Leah Larson, 20

Leah Larson, 20

Giving Jewish girls a voice.

While most 12-year-old girls were catching up on homework or joining the local softball team, Leah Larson was learning how to build a website, raise money and write and edit articles. What began as one pre-teen girl’s quest to find a magazine that catered to young Jewish girls, became the Yaldah Media empire (www.yaldah.com), which today includes the magazine, as well as books, local clubs and weekend retreats for teen girls.

Growing up, Larson — a native of Sharon, Mass. — subscribed to magazines like American Girl and New Moon, but she never felt that they reflected her Jewish values. She thought about the types of articles she would want to appear in her magazine, and one day “I asked myself, ‘why not make it?’” So Larson spent a year learning the publishing business from the ground up, and published the first issue of Yaldah in 2004, printing 150 copies. “I sold them around school,” said Larson, “and then very quickly word started spreading.” She printed another 100 copies, and set to work on the next issue.

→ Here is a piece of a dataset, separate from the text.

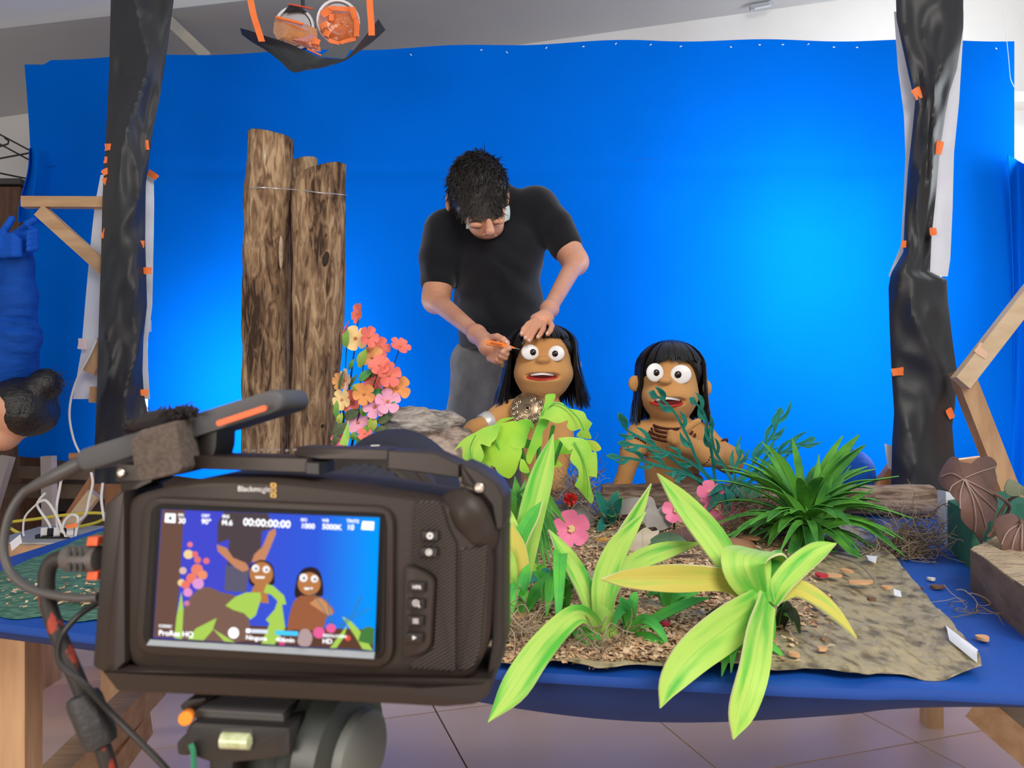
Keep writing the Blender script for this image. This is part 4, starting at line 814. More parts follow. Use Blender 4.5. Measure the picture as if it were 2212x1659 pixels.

Today the magazine comes out quarterly, and its pages are filled with recipes, crafts, essays and stories. More than 2,000 copies are printed of each issue, 700 of which are sent to subscribers.

Though the first issue of Yaldah was created on her own, today Larson has input from girls around the country. “By the second issue I was taking applications for what we now call the editorial board,” said Larson, which is a group of 20 girls that changes yearly. “They are the primary ones creating the content, writing stories interviewing, illustrating, doing photographs and testing recipes.” Larson handles the business end of things, including marketing, budget and accounting.

Larson was able to launch Yaldah’s book publishing branch — YM Media — after she won $100,000 in 2008 in a Wells Fargo competition. “Our goal is really high quality Jewish books,” said Larson, “that anyone could pick up and relate to.”

Long distance: For two years in boarding school, a year spend in Israel after high school, and today at Stern College, Larson continues to work on Yaldah via laptop.

Wedding Bells: Larson will tie the knot this June, but stay in New York to finish college.